Bluetooth Protocols

The Bluetooth protocols are the main reasons for Bluetooth communication. They can be mainly classified into four.
i)    Core Protocols
ii)   Cable Replacement Protocol
iii)   Telephony Control Protocols
iv)    Adopted Protocols

i) Core Protocols:

The Bluetooth Core protocols are embedded in every Bluetooth profile and provide transport and link management functions to all applications. They are again subdivided into:
a)    Baseband Protocol
b)     Link Manager Protocol (LMP)
c)     Logical Link Control and Adoption Protocol (L2CAP)
d)     Service Discovery Protocol (SDP)

a) Baseband Protocol:

The Baseband protocol enables the physical RF connection or, a link, between the two or more Bluetooth units that form a piconet. This protocol also synchronizes the transmission hopping frequencies and clocks of the individual Bluetooth devices in a piconet.

b) Link Manager Protocol (LMP):

The LMP is responsible for link setup and control between two or more Bluetooth devices. The LMP also controls the power modes and duty cycles of the Bluetooth radio, as well as the connection states of the Bluetooth device when attached to a piconet.

c) Logical Link Control and Adoption Protocol (L2CAP):

The Logical Link Control and Adoption Protocol (L2CAP) works in parallel with the LMP to transfer upper-level data to and from the Baseband layer. The big difference between L2CAP and LMP is that L2CAP provides services to the upper layer, which LMP does not.

d) Service Discovery Protocol (SDP):

The Service Discovery Protocol (SDP) provides for one device to query another about device information, services, and characteristics of those services. It also enables the establishment of a connection between those two devices.

ii) Cable Replacement Protocol:

The Bluetooth Specification includes just one protocol that addresses the wireless emulation of data typically sent over wire-based links—RFCOMM.


RFCOMM is a protocol that emulates an RS-232 serial connection between two devices. This is a cable-replacement protocol, which provides serial connection for upper-level services.

iii) Telephony Control Protocols:

The Telephony Control protocols enable Bluetooth devices to handle voice and data calls from Bluetooth-enabled devices. For a Bluetooth device to function as either a telephone or a modem, one of the two Telephony Control protocols must be implemented in a profile’s protocol stack. It contains two categories:

a)    Telephony Control Specification—Binary
b)    AT Commands

a) Telephony Control Specification—Binary:

Telephony Control Specification—Binary (TCS-BIN) defines the call control signaling necessary to establish voice and data calls between Bluetooth devices. It also defines the mobility management procedures used to handle groups of Bluetooth devices.

b) AT Commands

Bluetooth’s AT commands are used when a profile requires a Bluetooth device to be employed as either a phone or modem when connecting to a landline or cellular telephone system.
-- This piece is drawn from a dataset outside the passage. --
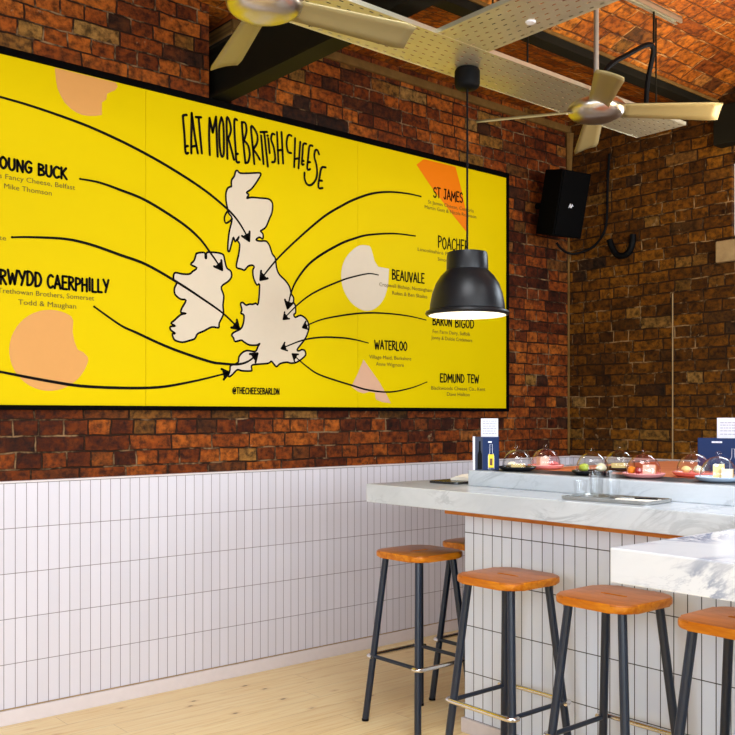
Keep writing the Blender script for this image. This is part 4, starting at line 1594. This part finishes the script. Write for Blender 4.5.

It is used to control all the functions capable of being performed by a telephone or data modem

iv) Adopted Protocols:

In addition to the previous protocols, a number of protocols are established in other to work with the newer Bluetooth technology. This makes the Bluetooth devices to connect with global communications networks. Some adopted protocols are:
Point-to-Point Protocol (PPP), Transport Control Protocol/Internet Protocol/User Datagram, Protocol (TCP/IP/UDP), Object Exchange Protocol (OBEX), Infrared Mobile Communication (IrMC), Wireless Application Protocol (WAP), Wireless Application Environment (WAE), vCard, vCalendar, vMessage, and vNote (content formats) etc.

So, when, once a link is established between two Bluetooth devices, the Link Managers of each unit communicate with each other via the Link Manager Protocol. After getting links the communication starts.